I have concerns we are not compatible as currently we do not often agree on what to do or what to watch on tv. I do not think our interests align. He annoys me much more than he is used to.
He also pays me money for food/bills for the month to organise, as he could be trusted with this. He will then ask for small amounts sporadically throughout the month for juice or bits of treat foods, not realising this all adds up and that’s our food shop money because he has run out of his own money. This drives me mad and then because he has used all his money at least half of every month we can’t do anything together (he does not like going for a walk or anything that’s free) or I have to pay for us both if I want to do something together.
I am really exhausted at the moment due to work and I am unsure if I am thinking clearly or if this really is a huge issue, I need time off but I can’t at the moment. We have talked everything through on lots of occasions but not much changes. Despite having these doubts I do love him, and he is kind, funny and helps me in lots of ways. When I think about leaving I cry. However I keep having these doubts creeping in.

OP posts:
FetchezLaVache · 23/05/2019 07:51

I think you know what the answer is!

My advice would be to leave now whilst you can do so relatively amicably. Above all else, don't have children with a shouty manchild!!
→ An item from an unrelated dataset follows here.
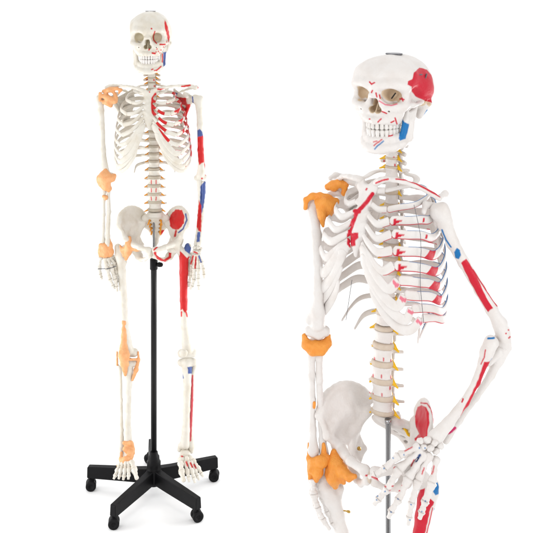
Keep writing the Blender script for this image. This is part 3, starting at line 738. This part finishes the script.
# ---- A right arm (left of picture)
k, root = 'A', rootA
hum = limb('humerus', k, root, [(102.5, 98, 8, 17), (100, 102, 5, 14), (101, 110, 2, 11), (102, 125, 0, 9.5), (103, 150, 0, 9.5), (104.5, 166, 0, 12), (106, 174, 0, 15)], (), extra_nodes=[[(98.6, 97.5, 0, 9), (99.5, 104, 0, 9)], [(101, 175, 2, 9), (111.5, 175, 2, 9)]])
rubber('elbow_ligament', k, hum, [[(105.5, 170, -8, 8), (105, 177, -10, 23), (106.5, 186, -8, 16)], [(99, 177.5, -6, 9), (101, 184, -6, 11)], [(100, 180, -5, 12), (112, 178, -5, 13), (114, 176, -4, 9)], [(104, 187, -6, 10), (109, 189, -4, 9), (108.5, 191, -4, 5)]])
rubber('shoulder_ligament', k, hum, [[(100, 93.5, -12, 6), (100, 100, -13, 6)], [(106, 93, -10, 7), (108, 102, -14, 10), (111, 106, -12, 6)], [(108, 102, -14, 9), (115, 101, -16, 9), (116, 97, -14, 5)], [(103.5, 91, -4, 6), (109, 90, -14, 8), (114, 89.5, -16, 5)], [(103, 96, -14, 7), (108, 98, -18, 10), (112, 99, -18, 8)], [(104, 102, -12, 8), (110, 104, -12, 9)], [(112, 91, -14, 6), (115, 94, -14, 5), (116, 98, -14, 6)], [(110, 88.2, -6, 5), (117, 88.4, -18, 5), (121, 90, -20, 4.5), (119, 93, -20, 4)]])
uln = limb('ulna', k, root, [(105.5, 184, 4, 10), (104, 192, 0, 6.5), (103.6, 215, -2, 5.8), (103, 240, 0, 6.5), (102.5, 245, 0, 8)])
rad = limb('radius', k, root, [(108.8, 186, 2, 8), (108.4, 192, 0, 6), (109, 212, 0, 6.8), (107.6, 236, 0, 8), (107.5, 245, -2, 11)])
rubber('radius_band', k, uln, [[(103.6, 196.5, -5, 6), (105.8, 197.5, -8, 7), (105.6, 199.2, -7, 4)]])
hand = limb('hand', k, root, [(102, 252, 0, 9), (109, 252, 0, 9)])
hand.name = 'hand'
rubber('wrist_ligament', k, hand, [[(100.6, 245, -4, 7), (101, 251, -4, 10), (100.8, 256, -4, 8)], [(105, 247, -6, 15), (105.5, 254, -6, 15)], [(110, 245, -4, 8), (110.5, 252, -4, 11), (110.5, 255, -4, 8)], [(111.3, 246, 0, 4), (109.6, 237, 0, 2.5)]], flat=(1, .7, 1))
digits(k, hand, [
 dict(p=[(100.5, 257, -4), (99.2, 268.5, -10), (100.3, 274, -14), (101.2, 277, -16), (101.9, 279.5, -17)], r=8),
 dict(p=[(104.8, 258, -6), (107, 269, -16), (110, 279, -22), (112.5, 285, -20), (114.6, 289, -16)], r=8.5),
 dict(p=[(107.5, 258, -4), (111.5, 268, -12), (115, 279, -18), (116.4, 286, -18), (117.3, 291.5, -14)], r=8.5),
 dict(p=[(109.8, 257, 0), (115, 264.5, 0), (116.3, 274, -6), (116.8, 281, -8), (116.6, 286, -8)], r=8),
 dict(p=[(111.8, 256, 6), (117, 262, 14), (118.5, 269, 14), (119, 274, 12)], r=8)], ('metacarpal', 'finger_bone'), (), 1.0)
b = Body(); b.chain([(*un(k, 98, 269, -18), 1.5), (*un(k, 108.5, 268.5, -24), 1.5), (*un(k, 116, 266, -10), 1.5)], 1); V, Fc = b.mesh(1.2); obj('finger_wire', V, Fc, M['wire'], hand)
# ---- A left arm
hum = limb('humerus', k, root, [(195, 99, 8, 16), (198, 100, 4, 15), (199, 108, 2, 11), (200, 125, 0, 10.5), (200.6, 150, 0, 10.5), (201.5, 166, 0, 12), (200.5, 175, 0, 15)], ('hum1',), extra_nodes=[[(201, 98, 0, 9), (199.8, 104, 0, 10)], [(196.5, 178, 2, 10), (204.5, 177, 2, 9)]])
uln = limb('ulna', k, root, [(199.5, 181, 6, 11), (200, 190, 2, 8), (199.3, 215, 0, 6), (197.5, 236, 2, 7.5), (195.8, 244, 2, 8)], ('fore1',))
rad = limb('radius', k, root, [(203.8, 183, -2, 8), (203.6, 192, -2, 6.5), (202.6, 212, -4, 8), (200, 234, -6, 8.5), (199.4, 243, -6, 11)], ('fore1',))
hand = limb('hand', k, root, [(195, 250, 0, 7), (199, 250, 0, 7)], ('hand1',))
pebbles(k, hand, 'carpal', [(194.6, 247.5, -6, 7, 7, 6), (198.2, 247.5, -8, 8, 7, 6), (193.8, 251.5, -8, 6, 6, 6), (196.6, 252, -10, 7, 7, 6), (199.6, 251.5, -8, 6, 6, 6), (201, 248.6, -4, 5, 5, 5)], ('hand1',))
digits(k, hand, [
 dict(p=[(198.8, 254, -8), (201.6, 262, -16), (203.4, 268.5, -22), (204, 274, -24), (204.2, 278.5, -24)], r=7.6),
 dict(p=[(197.4, 254, -6), (198.2, 268, -12), (198.4, 278, -18), (198.6, 285, -18), (199, 290, -14)], r=8.2),
 dict(p=[(195.6, 254, -4), (194.2, 268, -10), (194, 279, -16), (192.4, 285.5, -16), (190, 289.5, -12)], r=8.2),
 dict(p=[(194, 254, 0), (191.5, 266, 0), (190.6, 275, -4), (189.6, 282, -6), (188.9, 287, -4)], r=7.8),
 dict(p=[(192.6, 253, 8), (189.6, 262, 14), (188.8, 270, 14), (188.3, 276, 12)], r=7)], ('metacarpal', 'finger_bone'), ('hand1',))
# ---- A legs
for sd, fx in ((-1, 'R'), (1, 'L')):
    if sd < 0:
        fem = limb('femur', k, root, [(133, 247, -4, 21), (125, 249, 0, 14), (120.5, 256, 0, 17), (121.8, 272, -2, 14.5), (123.6, 300, -6, 13), (124.6, 325, -6, 13), (127, 343, -2, 17), (128, 350, 0, 20)], ('femr',), extra_nodes=[[(117.8, 247, 8, 12), (118.6, 255, 4, 13)], [(122, 353, 8, 15), (134.5, 352.5, 8, 15)], [(125, 262, 6, 8), (122, 266, 0, 9)]])
        rubber('hip_ligament', k, fem, [[(129.5, 238, -26, 7), (128.5, 244, -28, 12), (128, 252, -26, 13), (126, 259, -20, 6)], [(122.5, 250, -16, 8), (129, 247, -28, 12), (137, 248.5, -32, 10), (142, 249, -40, 5)], [(120.4, 246, -14, 4), (124, 255, -20, 7)]])
        rubber('patellar_ligament', k, fem, [[(124, 321.5, -15, 7), (124, 335, -16, 8), (123.6, 347, -22, 11), (124, 355, -32, 17), (124.6, 364, -26, 12), (125.2, 375, -16, 5)]], flat=(1.15, .8, 1))
        rubber('knee_side_ligament', k, fem, [[(138.2, 352, 0, 3), (138.6, 360, 0, 5), (136, 370, -4, 8), (132.5, 380, -8, 5)], [(127, 359.5, -24, 5), (138, 359.5, -4, 4)], [(117, 352, 6, 3), (117.2, 365, 6, 4)]])
        bone('patella', k, (lambda b: b.mesh(2))(Body().ell(un(k, 124, 353, -24), (14, 8, 14))), root)
        limb('tibia', k, root, [(128, 363, 4, 20), (128.4, 370, 2, 16), (128.4, 385, 0, 12.5), (128, 410, 0, 11), (127.8, 430, 0, 12), (128, 442, 0, 16)], ('tibr',), extra_nodes=[[(122, 363, 6, 12.5), (134.5, 363, 6, 12.5)], [(132, 444, 0, 8), (132.4, 449, 0, 6)]])
        limb('fibula', k, root, [(119.6, 366, 14, 9), (120.4, 372, 12, 6), (121, 400, 10, 5.8), (121.6, 430, 6, 6.5), (121.4, 446, 4, 10), (121, 452, 2, 8)])
        foot = limb('foot', k, root, [(128, 452, 0, 17), (128, 458, -26, 15), (126, 463, -50, 12)], (), extra_nodes=[[(126, 460, 30, 15), (127, 462, 55, 14)]])
        rubber('ankle_ligament', k, foot, [[(124.5, 443, -14, 8), (130.6, 443.5, -16, 9), (133, 449, -14, 8)], [(126, 449, -20, 12), (131, 453, -24, 12), (130, 457, -34, 10), (126, 460, -44, 10)], [(121.5, 453, -14, 6), (121, 459, -34, 7), (122, 463, -50, 8)], [(123, 459.5, -42, 9), (126, 460, -48, 12), (131, 461.5, -50, 10)], [(118.5, 465.5, -58, 7), (124, 464, -60, 10), (130, 465.5, -62, 9), (131.5, 467.5, -66, 5)]], flat=(1, .8, .9))
        digits(k, foot, [
         dict(p=[(119.8, 464, -58), (117.2, 470.5, -92), (115.2, 475.5, -112), (113.7, 479, -122)], r=7.5),
         dict(p=[(122.5, 463.5, -58), (120.8, 470.5, -98), (119.6, 475.5, -122), (118.7, 479, -132)], r=7.5),
         dict(p=[(125.5, 463, -58), (124.8, 470.5, -102), (124, 476, -128), (123.2, 480, -138)], r=7.8),
         dict(p=[(128.4, 463, -58), (128.8, 470, -102), (128.6, 475.5, -130), (128.4, 479.3, -140)], r=7.8),
         dict(p=[(131.4, 462.5, -56), (134, 469.5, -104), (137, 479, -140)], r=10.5)], ('metatarsal', 'toe_bone'))
    else:
        fem = limb('femur', k, root, [(172, 247, -4, 21), (179, 249, 0, 14), (184, 256, 0, 17), (183.8, 272, -2, 15.5), (183.6, 300, -6, 13), (184.6, 325, -6, 13), (186.5, 342, -2, 17), (187.5, 349, 0, 20)], ('fem1',), extra_nodes=[[(188, 246.5, 4, 12), (186.5, 255, 2, 13)], [(181.8, 353.5, 6, 15.5), (193.2, 353, 6, 15.5)]])
        bone('patella', k, (lambda b: b.mesh(2, .6, .2))(Body().ell(un(k, 183.5, 353, -36), (15, 8, 14))), root)
        limb('tibia', k, root, [(187, 362.5, 4, 20), (187, 370, 2, 17), (187.2, 385, 0, 14), (186.4, 410, 0, 12.5), (186, 430, 0, 14), (185, 444, 0, 19)], ('tib1',), extra_nodes=[[(181.2, 362.5, 6, 13.5), (193.4, 362, 6, 13.5)], [(180, 446, 0, 9), (179.2, 450, 0, 7)]])
        limb('fibula', k, root, [(194.4, 366, 14, 9), (193, 374, 12, 6), (191.8, 400, 8, 5.5), (190.8, 430, 4, 7), (191.6, 446, 2, 11), (191.6, 451, 0, 9)], ('fib1',))
        foot = limb('foot', k, root, [(185, 452, 0, 17), (183, 456, -26, 13)], ('foot1',), extra_nodes=[[(186, 460, 30, 15), (186, 462, 55, 14)]])
        pebbles(k, foot, 'tarsal', [(185, 454.5, -26, 19, 16, 13), (181, 460, -54, 13, 12, 12), (186.5, 459.5, -52, 10, 12, 11), (190, 459, -44, 11, 14, 11), (193.5, 461, -52, 8, 12, 9), (181.4, 465, -74, 9, 8, 9)], ('foot1',))
        digits(k, foot, [
         dict(p=[(180.4, 463, -66), (181.6, 471.5, -112), (184, 481.5, -146)], r=10.5),
         dict(p=[(185, 462, -60), (187.6, 472, -110), (188.7, 477.5, -134), (189.2, 482, -144)], r=7.8),
         dict(p=[(188.6, 462, -58), (192, 471.5, -106), (193.8, 478, -132), (195, 483, -142)], r=7.8),
         dict(p=[(191.2, 461.5, -56), (195.4, 471, -98), (197.8, 476.5, -120), (199.4, 480, -130)], r=7.5),
         dict(p=[(193.8, 461, -52), (198.6, 468.5, -88), (201.4, 473.5, -106), (203.2, 477, -114)], r=7.5)], ('metatarsal', 'toe_bone'), ('foot1',))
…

Loopytiles · 23/05/2019 07:53

What do you mean “he gets heated”?

The money thing would be a deal breaker for me: he’s an adult and should be able to learn to manage his money.

Other things just sound like you’re bored/fed up with the relationship.

Do you want DC? If so then it would be sensible to move on asap.

Loopytiles · 23/05/2019 07:53

To being single/seeking someone new.

Lollipops101 · 23/05/2019 08:00

@Loopytiles

Just either becoming angry or shouting more than I would think necessary.